Circa Survive are an astoundingly gorgeous band. Their music is absorbing, and their visual performance keeps up toe-to-toe. Last year, Circa did an anniversary tour for their first record, Juturna. While still a beautiful show, Circa decided to one-up it and go all out with their stage presence this time around. Two replicas of their iconic woman’s head-turned-hot-air-balloon image from the album cover flanked each side of the stage, featuring mesmerizing projections timed to the music. In contrast to last year’s show, I found my eyes constantly sweeping the stage from the fantastical light show and energy flowing through every member.

A caveat to anniversary shows is that there’s no suspense to the setlist — the album is the setlist. There’s no thinking involved in pacing the set.
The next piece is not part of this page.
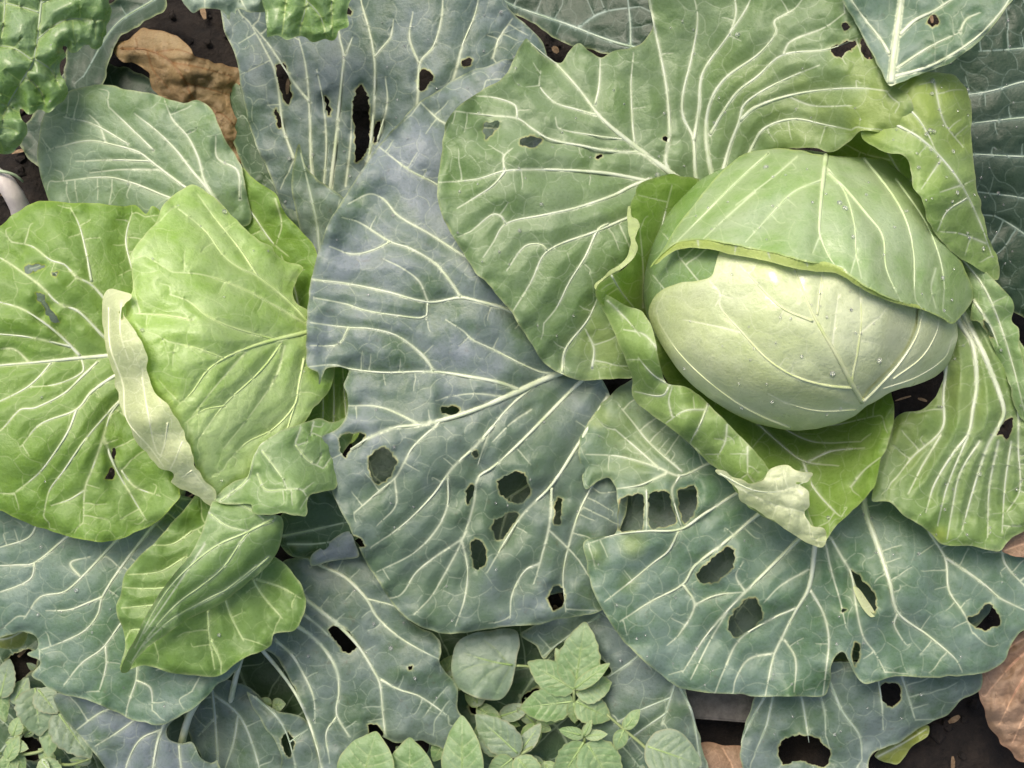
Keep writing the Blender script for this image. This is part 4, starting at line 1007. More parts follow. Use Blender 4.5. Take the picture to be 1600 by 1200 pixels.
# bright leaf at left edge
L1v = [(10, 5, 215, 550, 175, 555, 120, 560, 60, 566, 0, 571, -50, 576), (6, 2, 125, 556, 97, 527, 67, 503, 33, 482, 0, 472, -40, 460), (5, 2, 113, 542, 47, 527, 0, 522, -40, 520), (8, 2.5, 200, 548, 167, 530, 123, 487, 90, 473, 67, 450, 37, 427, 0, 403, -30, 395),
       (7, 2, 195, 510, 160, 463, 140, 443, 120, 433, 100, 413, 80, 407, 50, 385, 17, 378), (5.5, 2, 143, 440, 133, 387, 123, 350, 110, 325), (7, 2, 225, 455, 213, 433, 200, 397, 197, 370, 206, 332), (4.5, 2, 80, 567, 60, 590, 40, 607, 0, 627, -30, 640), (9, 2.2, 215, 570, 180, 587, 143, 613, 120, 640, 63, 663, 33, 697),
       (5.5, 2, 153, 565, 127, 590, 100, 615, 53, 638, 32, 640, 0, 673, -30, 685), (5.5, 2, 120, 640, 107, 673, 85, 708, 60, 740, 20, 772), (6.5, 2, 220, 600, 183, 630, 133, 687, 100, 735, 77, 767, 68, 805), (7, 2, 215, 600, 175, 643, 160, 687, 145, 730, 133, 763, 130, 815), (6, 2, 163, 687, 180, 730, 207, 777, 228, 812), (4, 2, 127, 560, 130, 580, 90, 600, 45, 605), (4, 2, 133, 765, 110, 780, 80, 790), (4, 2, 190, 735, 210, 760, 250, 775), (3.5, 2, 45, 565, 20, 545, -20, 550)]
leaf('outer_leaf', CL, [(-50, 385), (0, 352), (30, 328), (62, 315), (110, 317), (150, 318), (190, 322), (212, 320), (228, 335), (238, 322), (252, 335), (262, 400), (262, 500), (250, 600), (260, 700), (283, 772), (270, 790), (245, 815), (205, 835), (168, 846), (120, 840), (75, 828), (30, 812), (0, 798), (-50, 790)],
     [(210, 555, 13.2), (0, 571, 15.4), (-40, 785, 13.4), (240, 330, 13.2), (60, 315, 15), (170, 845, 13.2), (280, 770, 12.8), (100, 690, 15.2), (100, 430, 15.4), (250, 450, 13)], M_L1, L1v,
     [[(37, 420), (48, 412), (72, 416), (70, 420), (55, 424), (38, 429)], [(52, 457), (68, 457), (72, 475), (92, 498), (96, 508), (85, 508), (70, 487), (60, 470)], [(175, 700), (181, 698), (179, 718), (174, 717)], [(170, 735), (176, 728), (176, 750), (164, 748)], [(80, 428), (90, 424), (88, 434)]], dens=25, drops=4, furrow=0.2, quilt=0.10, und=0.5)
pet(CL, 215, 550, 12.8, PET_L, 0.004)
# ribbed leaf and pocket leaf below
leaf('outer_leaf', CL, [(330, 760), (280, 805), (245, 845), (215, 872), (195, 900), (188, 930), (181, 955), (190, 975), (195, 1010), (188, 1048), (230, 1040), (270, 1052), (340, 1056), (380, 1030), (422, 1008), (428, 990), (462, 985), (478, 940), (470, 912), (450, 885), (420, 860), (400, 800)],
     [(330, 770, 12.6), (215, 875, 12.4), (185, 955, 12), (190, 1045, 11.6), (340, 1055, 10.8), (470, 960, 10.6), (440, 880, 11.2), (300, 930, 12.4), (400, 950, 11.4)], M_L5,
     [(4, 2, 300, 830, 270, 850, 240, 852), (4, 2, 290, 870, 250, 893, 200, 898), (4, 2, 265, 918, 230, 920, 195, 918), (4, 2, 245, 945, 215, 948, 190, 950), (4, 2, 230, 985, 205, 985, 196, 1000), (4, 2, 395, 905, 410, 930, 440, 965), (4, 2, 350, 930, 362, 965, 380, 1000), (4, 2, 325, 955, 327, 990, 335, 1045), (4, 2, 400, 905, 440, 918, 470, 935), (5, 2, 330, 1000, 345, 1035, 345, 1052)], dens=22, furrow=0.3, drops=2, vmat=VEIN_SOFT, tscale=0.75)
leaf('pocket_leaf', CL, [(335, 780), (360, 778), (395, 788), (412, 805), (440, 808), (438, 850), (420, 882), (385, 912), (340, 945), (290, 970), (240, 1005), (212, 1030), (200, 1050), (189, 1050), (195, 1030), (215, 990), (238, 945), (265, 905), (300, 862), (315, 830), (325, 800)],
     [(335, 782, 15.6), (412, 805, 15.4), (438, 850, 13.4), (340, 945, 13), (240, 1005, 13), (192, 1048, 13.4), (215, 990, 14.4), (300, 862, 15.8), (340, 890, 15.4), (265, 960, 14.6), (385, 850, 15.2)], M_L4,
     [(6, 2, 428, 810, 385, 832, 340, 852, 300, 882, 265, 918, 235, 965, 212, 1010), (5, 2, 425, 815, 390, 830, 350, 885, 315, 915, 277, 943, 235, 990, 205, 1035), (5, 2, 420, 870, 370, 912, 320, 938, 265, 970, 222, 1010), (4.5, 2, 325, 800, 355, 822, 390, 830), (4, 2, 400, 885, 340, 930, 280, 960, 230, 1000), (3, 1.6, 320, 850, 270, 925, 225, 990), (4, 2, 360, 780, 398, 800, 412, 812)], dens=30, fine_w=0.35, net=40, net_w=0.2, jag=0.9, quilt=0.12, vmat=VEIN_SOFT, tscale=0.7)
# left head
LHv = [(11, 3, 505, 512, 477, 520, 430, 531, 390, 543, 350, 560, 323, 580, 300, 613, 278, 634), (5, 2, 430, 531, 390, 520, 350, 507, 323, 493, 293, 470, 265, 460), (6, 2, 490, 512, 450, 470, 400, 430, 377, 420, 350, 400, 320, 360, 273, 322), (5, 2, 402, 431, 373, 387, 333, 337, 310, 305), (4.5, 2, 485, 510, 430, 478, 383, 453, 320, 430, 270, 425), (5, 2, 440, 536, 415, 570, 393, 593, 350, 633, 310, 687), (6, 2, 475, 560, 467, 600, 460, 633, 427, 670, 385, 692, 355, 722),
       (4, 2, 350, 560, 310, 545, 260, 533), (4, 2, 352, 634, 320, 640, 290, 660), (4, 2, 300, 500, 250, 492, 215, 490), (4, 2, 460, 635, 440, 690, 400, 740), (3, 1.6, 390, 543, 340, 600, 300, 650), (3, 1.5, 445, 540, 430, 590, 390, 650, 350, 700)]
leaf('head_leaf', CL, [(302, 288), (325, 300), (350, 322), (380, 355), (402, 372), (425, 385), (430, 395), (450, 408), (474, 418), (465, 435), (457, 455), (462, 470), (480, 485), (520, 500), (520, 600), (490, 640), (460, 680), (430, 720), (405, 745), (375, 765), (335, 785), (315, 750), (300, 715), (285, 678), (262, 640), (240, 615), (225, 580), (220, 550), (200, 510), (196, 480), (208, 450), (205, 400), (215, 380), (240, 350), (255, 320), (280, 298)],
     [(500, 520, 13.0), (400, 520, 16.6), (320, 520, 18.6), (210, 450, 18.4), (300, 292, 15.2), (335, 780, 14.8), (215, 560, 18.4), (430, 710, 14.4), (470, 425, 13.6), (280, 680, 17.2), (260, 400, 18.2), (380, 650, 16.4), (390, 400, 15.6)], M_LH, LHv, dens=26, fine_w=0.5, net_w=0.26, net=40, drops=8, quilt=0.14, furrow=0.12, jag=1.4, ruffle=0.25, vmat=vein_mat('vein_left', (200, 220, 150), (176, 204, 116)), tscale=0.8)
head_core(340, 540, 11.0, 0.05, 0.062, 0.045, CL)
leaf('rolled_rim', CL, [(176, 450), (163, 460), (160, 485), (161, 515), (170, 555), (178, 590), (186, 625), (196, 662), (225, 705), (252, 733), (268, 742), (265, 754), (285, 765), (305, 775), (334, 792), (336, 768), (312, 738), (302, 716), (290, 682), (266, 640), (246, 618), (233, 590), (228, 558), (215, 522), (200, 502), (197, 480), (206, 462), (190, 453)],
     [(176, 452, 17.8), (160, 500, 16.8), (180, 600, 16.4), (225, 705, 15.8), (268, 745, 15.6), (334, 790, 15), (205, 480, 19.2), (230, 590, 19.0), (285, 680, 18.0), (330, 765, 16), (185, 540, 19.3), (225, 660, 18.8), (180, 480, 18.9), (270, 715, 17.6)], M_CREAM,
     [(3.5, 2, 170, 480, 172, 540, 192, 600, 198, 655, 235, 700, 255, 728), (3, 2, 222, 590, 232, 650, 245, 705, 262, 720), (3, 1.5, 262, 660, 258, 690, 250, 715), (3, 1.5, 285, 690, 275, 715, 265, 735), (3, 1.5, 190, 470, 188, 520, 200, 560), (3, 1.5, 300, 735, 285, 745)],
     [[(189, 478), (193, 478), (192, 499), (188, 498)]], dens=18, s=3.0, net=22, net_w=0.4, jag=2.6, ruffle=0.12, und=0.08, quilt=0.06, crumple=0.10, vmat=VEIN_CREAM, tubes=3.0, tscale=0.9)
leaf('head_leaf', CL, [(478, 660), (500, 655), (520, 660), (545, 652), (556, 662), (548, 690), (530, 720), (525, 762), (500, 770), (484, 775), (478, 806), (465, 805), (440, 802), (415, 806), (395, 800), (392, 788), (345, 786), (335, 780), (365, 752), (388, 742), (395, 715), (408, 692), (430, 678), (455, 668)],
     [(340, 782, 15.4), (400, 720, 15.6), (480, 662, 14.6), (550, 660, 12.4), (515, 760, 13.6), (475, 800, 15.4), (400, 798, 15.6), (450, 730, 15.2), (462, 765, 16)], M_L4,
     [(5, 2, 345, 782, 385, 750, 396, 715, 410, 690, 440, 672), (4, 2, 410, 705, 440, 745, 448, 762), (4, 2, 402, 740, 415, 765, 445, 765, 470, 765, 482, 780), (4, 2, 462, 695, 480, 718, 505, 732), (3, 1.5, 470, 668, 462, 695, 480, 690), (3, 1.5, 490, 660, 485, 680)], dens=22, ruffle=0.3, quilt=0.2, vmat=VEIN_SOFT, tscale=0.7)

# ------------------------------------------------------------------ cabbage behind, top centre
Pv = [(9, 3, 515, 320, 517, 293, 525, 220, 530, 167, 535, 115, 537, 87, 530, 55, 525, 0), (7, 2.4, 495, 310, 487, 263, 485, 210, 483, 160, 477, 100, 467, 60), (5, 2, 484, 160, 460, 130, 440, 100, 420, 70, 395, 40), (8, 3, 560, 300, 575, 250, 582, 200, 586, 117, 583, 77, 575, 40, 565, 5, 560, -30), (4.5, 2, 585, 90, 597, 75, 610, 58, 615, 30), (7, 2, 640, 220, 650, 175, 653, 147, 657, 97, 677, 73, 690, 27, 692, -20),
      (6, 2, 700, 150, 713, 107, 723, 70, 743, 20, 750, -20), (5, 2, 460, 250, 443, 200, 430, 113, 410, 70, 390, 35), (4, 2, 590, 220, 605, 160, 602, 120), (4, 2, 540, 85, 550, 60), (4, 2, 770, 90, 780, 60, 800, 30), (4, 2, 655, 100, 640, 60, 645, 20), (4, 2, 505, 300, 510, 230, 505, 160, 495, 110), (3.5, 2, 540, 290, 548, 220, 550, 160)]
leaf('outer_leaf', CT, [(340, -40), (345, 20), (352, 52), (368, 85), (378, 140), (392, 205), (420, 270), (450, 330), (520, 350), (640, 330), (760, 240), (860, 150), (850, 70), (828, 45), (800, 20), (750, -40)],
     [(520, 310, 6.2), (540, 60, 9.2), (350, 20, 7), (700, 60, 10.4), (830, 60, 9.4), (700, 200, 9), (420, 200, 7), (600, -30, 10.5)], M_P, Pv,
     [[(432, 97), (442, 94), (452, 115), (456, 160), (450, 171), (440, 150), (431, 118)], [(430, 166), (437, 178), (440, 200), (433, 203)], [(507, 150), (512, 150), (517, 180), (512, 183)], [(563, 125), (571, 135), (578, 155), (577, 235), (557, 262), (553, 205), (550, 155)], [(588, 192), (596, 188), (594, 205), (585, 228), (583, 222)], [(655, 110), (665, 107), (678, 115), (675, 125), (660, 145), (654, 140)], [(718, 100), (725, 92), (738, 92), (735, 100), (722, 105)], [(540, 13), (550, 15), (548, 22), (541, 21)]],
     dens=30, drops=60, und=0.3, vmat=VEIN_PALE)
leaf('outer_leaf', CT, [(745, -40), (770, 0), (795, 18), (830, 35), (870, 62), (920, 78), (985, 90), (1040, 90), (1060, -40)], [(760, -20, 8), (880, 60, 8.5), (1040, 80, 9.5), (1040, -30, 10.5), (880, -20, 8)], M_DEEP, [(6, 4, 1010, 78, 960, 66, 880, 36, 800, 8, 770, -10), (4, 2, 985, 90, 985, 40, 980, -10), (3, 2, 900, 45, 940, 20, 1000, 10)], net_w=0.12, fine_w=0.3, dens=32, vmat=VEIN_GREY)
leaf('outer_leaf', CT, [(365, 130), (400, 160), (450, 230), (480, 290), (505, 400), (480, 400), (440, 345), (405, 295), (380, 262), (360, 200)], [(370, 140, 4), (450, 240, 5), (490, 390, 6), (380, 250, 4)], M_DARK, [(4, 2, 490, 390, 450, 300, 400, 200), (3, 2, 460, 320, 410, 270)], dens=28, vmat=VEIN_DIM)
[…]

When an artist has such expertly crafted material like Circa’s, they really can’t be blamed for wanting to continue playing them through. On Letting Go encapsulates the inimitability of Circa while still remaining an incredibly cohesive listen ten years later. Even with the addition of the heavier b-side tracks, the play-through felt incredibly satisfying.

Beyond the spectacular lights and sounds, the band members themselves add volumes to the merit of the performance. This was my third time seeing frontman Anthony Green in concert, and the enigmatic ecstasy in which he performs remains radiant. He commands the sea of fans with ease, hands grasping for him as they scream the words back in his face, attempting to pull off his unmatched growling falsetto. His bandmates follow suit, moving with the music, rarely stagnant. The entirety of the stage was as visually dynamic as I’ve ever seen at the venue — the performance demanded absolute attention.

Another prominent feature of the show (and anniversary shows in general) is the intensity of the crowd. The pit moved as one big mass as long-time fans let themselves go (no pun intended) to the music they’ve loved for years. United in their love, strangers and fans sing with each other, throw each other in the pit and boost each other to crowdsurf in their passion. The camaraderie amongst the crowd — especially those within the punk rock scene — adds a uniquely beautiful, dynamic element to the entire experience.

Circa Survive is a band whose beauty, both sonic and visual, simply crackles with electricity. The complexity of their recorded music translates perfectly into performance. Every word and note were heard with the utmost clarity, and the band’s sparkling brilliance shone through every aspect of the show. Circa proved they know damn well how to put on an anniversary show for the second year in a row, this time outdoing themselves and more than satisfying the fans who have been with them since the beginning.